Funny thing though... This thing is a ROM-compatible clone with the British Interton, and no one's sure which came first.

But more mysteriously, these systems may have been predecessors to the Arcadia 2001, and having Signetics chips in them, may actually have been designed by Philips, possibly making it a Dutch system after all.

Ruudos
04-22-2003, 02:26 PM
A NES also has Philips chips in it. But I discovered another mother board, which has chips from another company.

slapdash
04-23-2003, 04:08 PM
A NES also has Philips chips in it. But I discovered another mother board, which has chips from another company.

My apologies... I didn't mean that just because it has Signetics chips that it MUST be from the Netherlands...

But, Philips owned Signetics, and there's speculation that Signetics, or even Philips, had designed the architecture for the system and then licensed it to a variety of companies all over the globe, including Interton and Acetronic. In fact, there's also a computer built with a very similar architecture (i.e. it's almost the exact same system except with more RAM and the ability to read from cassette instead of just cartridge) that was detailed how to build in a book published by Signetics.
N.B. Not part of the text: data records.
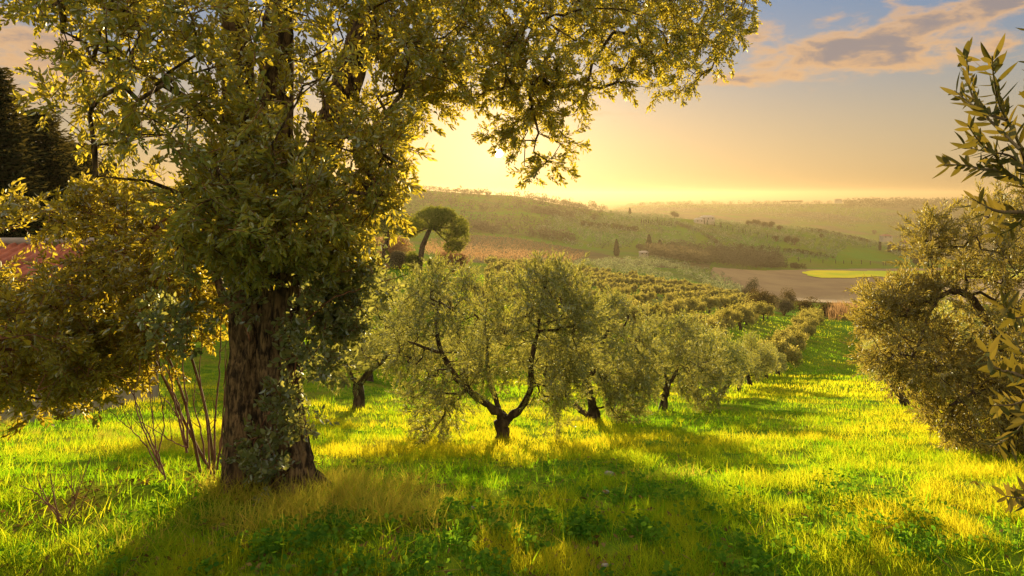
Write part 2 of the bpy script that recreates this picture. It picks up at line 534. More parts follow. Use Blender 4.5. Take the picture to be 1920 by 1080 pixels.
def build_ground():
    ys = np.concatenate([np.linspace(-40, 2.0, 30)[:-1], np.exp(np.linspace(math.log(2.0), math.log(15800), 760))])
    pxl = np.concatenate([np.linspace(-2600, -200, 60)[:-1], np.linspace(-200, 2120, 520), np.linspace(2120, 3600, 40)[1:]])
    t = (pxl - CX) / F
    Yg, Tg = np.meshgrid(ys, t, indexing='ij')
    Xg = Tg * np.sqrt(np.maximum(Yg, 0) ** 2 + 14.0 ** 2)
    Zg = ground(Xg, Yg)
    nr, nc = Yg.shape
    i = np.arange(nr - 1)[:, None] * nc; j = np.arange(nc - 1)[None]
    Fq = np.stack([i + j, i + j + 1, i + j + 1 + nc, i + j + nc], -1).reshape(-1, 4)
    V = np.stack([Xg, Yg, Zg], -1).reshape(-1, 3)
    # tint: 0 grass, 1 dry brown land
    px, row = proj(V[:, 0], V[:, 1], V[:, 2])
    Y = V[:, 1]
    nz = fbm(V[:, 0] / 25, V[:, 1] / 25, 4, 21)
    nzb = fbm(V[:, 0] / 120, V[:, 1] / 160, 4, 31)
    dry = np.where(Y < 60, 0.0, np.clip((nz - 0.5) * 5, 0, 1) * 0.5)
    dry = np.maximum(dry, np.where((Y > 110) & (Y < 700) & in_poly(px, row, F_STRAW), 0.75 + 0.25 * nz, 0))
    dry = np.maximum(dry, np.where((Y > 230) & (Y < 520) & in_poly(px, row, F_PLOUGH), 1.0, 0) * 0)
    dry = np.where(Y > 900, np.clip((nzb - 0.42) * 6, 0, 1) * 0.9, dry)
    dry = np.where((Y > 700) & (px > 1640), np.maximum(dry, np.clip((px - 1640) / 120, 0, 1) * 0.85), dry)
    me = make_mesh('ground', V, [(Fq, 0)], dry)
    m, g = new_mat('grass_ground')
    out = g.n('ShaderNodeOutputMaterial')
    b = g.n('ShaderNodeBsdfPrincipled'); b.inputs['Roughness'].default_value = 0.95
    b.inputs['Specular IOR Level'].default_value = 0.0
    tc = g.n('ShaderNodeTexCoord'); ob = tc.outputs['Object']
    at = g.n('ShaderNodeAttribute', attribute_name='tint')
    n1 = g.noise(ob, 0.35, 6, 0.65)
    n2 = g.noise(ob, 2.5, 6, 0.7)
    n3 = g.noise(ob, 14.0, 4, 0.7)
    n4 = g.noise(ob, 0.02, 5, 0.6)
    col = g.mix(g.smooth(n2, 0.35, 0.65), (0.065, 0.150, 0.010), (0.20, 0.26, 0.016))
    col = g.mix(g.m('MULTIPLY', g.smooth(n1, 0.50, 0.66), 0.65), col, (0.26, 0.21, 0.03))
    col = g.mix(g.m('MULTIPLY', g.smooth(n3, 0.52, 0.7), 0.5), col, (0.075, 0.075, 0.015))
    col = g.mix(g.m('MULTIPLY', g.smooth(n4, 0.45, 0.6), 0.6), col, (0.10, 0.24, 0.025))
    dc = g.mix(g.smooth(n2, 0.4, 0.6), (0.17, 0.125, 0.055), (0.23, 0.17, 0.075))
    dc = g.mix(g.smooth(n4, 0.4, 0.62), dc, (0.13, 0.095, 0.06))
    col = g.mix(at.outputs['Fac'], col, dc)
    g.set(b.inputs['Base Color'], col)
    bp = g.n('ShaderNodeBump'); bp.inputs['Strength'].default_value = 0.7; bp.inputs['Distance'].default_value = 0.05
    g.set(bp.inputs['Height'], n3)
    g.t.links.new(bp.outputs[0], b.inputs['Normal'])
    g.t.links.new(b.outputs[0], out.inputs[0])
    link('ground', me, m, kind='structure')


build_ground()


def field(name, poly, y0, y1, lift, mat, pitch=0):
    a = np.array(poly, float)
    pxl = np.linspace(a[:, 0].min(), a[:, 0].max(), 420)
    ys = np.linspace(y0, y1, 420)
    Yg, Pg = np.meshgrid(ys, pxl, indexing='ij')
    Xg = (Pg - CX) / F * Yg
    Zg = ground(Xg, Yg) + lift
    px, row = proj(Xg, Yg, Zg)
    keep = in_poly(px + (fbm(Xg / 9, Yg / 9, 2, 4) - .5) * 6, row + (fbm(Xg / 9, Yg / 9, 2, 8) - .5) * 2, poly)
    nr, nc = Yg.shape
    kk = keep[:-1, :-1] & keep[1:, 1:] & keep[:-1, 1:] & keep[1:, :-1]
    i = np.arange(nr - 1)[:, None] * nc; j = np.arange(nc - 1)[None]
    Fq = np.stack([i + j, i + j + 1, i + j + 1 + nc, i + j + nc], -1)[kk]
    used = np.unique(Fq); mp = np.zeros(nr * nc, int); mp[used] = np.arange(len(used))
    V = np.stack([Xg, Yg, Zg], -1).reshape(-1, 3)[used]
    return link(name, make_mesh(name, V, [(mp[Fq], 0)]), mat, kind='structure')


def build_fields():
    m, g = new_mat('ploughed_soil')
    out = g.n('ShaderNodeOutputMaterial')
    b = g.n('ShaderNodeBsdfPrincipled'); b.inputs['Roughness'].default_value = 1.0
    tc = g.n('ShaderNodeTexCoord')
    wv = g.n('ShaderNodeTexWave', bands_direction='Y'); wv.inputs['Scale'].default_value = 0.09
    wv.inputs['Distortion'].default_value = 5.0; wv.inputs['Detail'].default_value = 2; wv.inputs['Detail Scale'].default_value = 0.25
    g.t.links.new(tc.outputs['Object'], wv.inputs[0])
    n = g.noise(tc.outputs['Object'], 0.05, 5, 0.6)
    col = g.mix(g.smooth(n, 0.35, 0.65), (0.30, 0.18, 0.07), (0.40, 0.26, 0.10))
    col = g.mix(g.m('MULTIPLY', wv.outputs[1], 0.35), col, (0.20, 0.115, 0.06))
    g.set(b.inputs['Base Color'], col)
    g.t.links.new(b.outputs[0], out.inputs[0])
    field('ploughed_field', F_PLOUGH, 262, 560, 0.30, m)
    m2 = plain_mat('flowering_crop', (0.62, 0.66, 0.01), (0.95, 0.76, 0.01), 0.02)
    field('yellow_field', F_YELLOW, 380, 560, 0.62, m2)


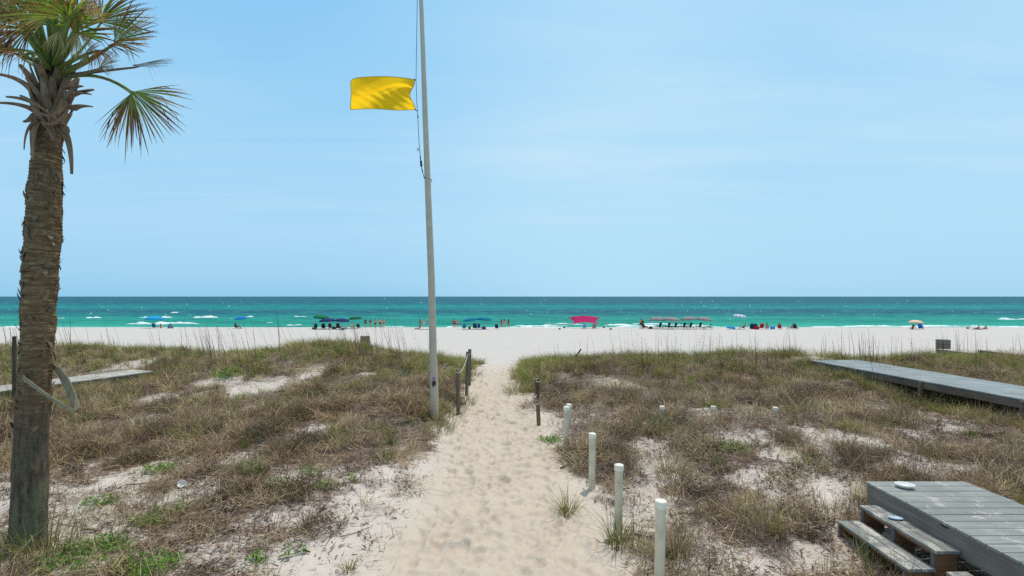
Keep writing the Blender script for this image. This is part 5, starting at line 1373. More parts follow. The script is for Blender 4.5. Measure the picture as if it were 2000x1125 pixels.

If Signetics hadn't designed it, then they would have had to license the technology just to publish the book, and there's no valid reason for them to do that as far as I can see.

So it's by that evidence -- circumstantial, I admit -- that I feel that the Interton might be Dutch, not German. And unless someone can prove that the Interton VC-4000 came out before the Acetronic and all the MPT-02s, we can't even say that the Germans had it first anyway.